Given the allegations I faced, and how they had nothing to do with sexual harassment (indeed, the retained attorney even commented on the lack of sexual content in the case), it sounded to both my attorney and me that the “fix was in.” In other words, no matter how bogus the allegations, the vendetta, not reason and fairness, would prevail in finding me guilty (as reflected in the student witness’s comment above). Importantly, Title IX attorneys I consulted with after the case was dismissed called this case a “1” on a 1-10 scale, with “10” being the worst, but I only had this perspective in hindsight.
The Dream Job
A few months prior to the preliminary meeting, I came across my dream job. A major TV station ownership group offered me a position as an anchor and political reporter for one of its stations. I had dreamed of this kind of full-time work since I was a kid, and now the opportunity was right in front of me.
I had spent 20 years in higher ed and thought I could always return to it at some point, but this chance to live out my dreams was too good to pass up. So, I signed the TV contract and planned to start my new life and career in December 2024.
That just left the Title IX matter. By this time, my attorney thought it best to avoid a hearing, if possible. It was patently obvious to anyone who viewed the allegations that the university should just close the matter (which it could have done at any time without holding a hearing). But it wouldn’t.
I was still on FMLA leave, which meant that there would not be a hearing scheduled while the leave was active. I assumed that the university would schedule the hearing once the leave expired. The challenge was that my leaving for the new TV job overlapped with the FMLA leave. Once I was no longer an employee, the university decided to drop the matter and close the case with no finding made.
In hindsight, I should have had the hearing, but with an attorney who specialized in Title IX defense. My attorney did not (nor did I know about this legal specialty at the time). Had I had a different attorney who was more skilled in Title IX matters, I’m sure I would have had the hearing even if on FMLA leave. As it was, I formally asked the University of Cincinnati in February 2025 to conduct a hearing as a means to clear my name. The university flatly refused my request.
The Vendetta Continues
Unfortunately, while I might have been gone from the university, the vendetta followed me. A month after I started the TV news job, a former student of my subordinate, who was tipped off as to the Title IX matter, used his reporter position at The Cincinnati Enquirer to run a story about my departure from the university.
Despite the reporter’s obvious and unacknowledged conflict-of-interest, and the lack of a finding of any kind by the university, the Gannett paper used the term “sexual harassment” in its headline along with a selective placement of quotes from the public record to paint me in an unflattering light.
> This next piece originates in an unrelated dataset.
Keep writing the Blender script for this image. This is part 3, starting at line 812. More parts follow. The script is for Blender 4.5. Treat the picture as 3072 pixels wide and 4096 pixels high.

The headline made it look like I left my job because of the investigation rather than as the result of having won a dream job.
To the best of my knowledge, the reporter never contacted me for a comment. He also failed to call my boss in the university’s journalism department. My boss would have happily provided context. There’s no indication in the story that the reporter called anyone who had any knowledge of the investigation for a comment, not one student from my class, none of the investigators or committee members, no one at the university, and certainly not me – the subject and target of the story.
This reporter – Quinlan Bentley – could have easily found people who would have spoken to him. Bentley knows the school well. He had just graduated from the University of Cincinnati with a degree in journalism. He likely still knew students at the school. He certainly knew all the professors and instructors and administrators who knew me and would have spoken with him on the record.
Instead of seeking context about the unproven and dismissed allegations, he pieced together a story from the redacted investigative record provided under open records. Everything used in the story came from investigative notes. It made me look terrible, which was clearly the intention. Bentley had been tipped off by someone who wanted to do me harm, and that harm was done with his story.
I challenge anyone on the editorial team at The Cincinnati Enquirer to explain how the report meets even the most basic tenets of objective, fact-based journalism. Friends have described it to me as a hit job. And boy did that hit work. For example, the article notes that I created a chat group comprised of women in the class, without mentioning that the class was 75 percent female and that the students in question all self-selected into a similar type of on camera and reporting assignments (making my outreach to the group logical). Neither did the story note that I never actually sent a text of any kind to this all-female chat group: I only formed it while exploring ways to get students (notorious for not responding to emails in a timely manner) to pay heed to assignment deadlines. And since the texts I sent to both women and men in the course related to class assignments, the article’s point about sending texts in the first place is nonsensical in relation to a sexual harassment charge. This is likely why the story never discusses the content of the texts themselves: it only mentions that I sent them. The story also fails to mention that none of the students filed a formal complaint against me.
Someone (I wonder who?) emailed the article to my bosses at the TV station the morning it was published. Because I was in my contract’s probationary period, and wanting to avoid any negative publicity, the station fired me. I had just moved 750 miles for a job that I lost because of a vendetta based on falsehoods and the weaponization of Title IX.
And the damage continues: As a result of this newspaper article, I’ve lost out on other job and professional opportunities. My reputation is now in tatters, and those who continue to work with me have started feeling the repercussions of doing so. And now, because of this article, my name has been added to a national database of faculty committing sexual misconduct (as if any of the accusations have anything to do with sexual content or behavior and as if I was found guilty). All it took to make this turn of events happen were students willing to make accusations (no matter how unrelated to Title IX definitions), administrators diabolical enough to put the processes in motion, and a student reporter looking to score points with a former faculty member. The entire situation has become a personal and professional nightmare based on vendettas and abuse of power.

Final Thoughts
Let me say this – I believe Title IX is important to protect students and faculty because sexual harassment exists. But I did not engage in it.
Like I said, I was warned. I just never thought that this level of personal and professional destruction was possible. The weaponization of Title IX by academic administrators and unscrupulous members of the media is real. No faculty member is safe.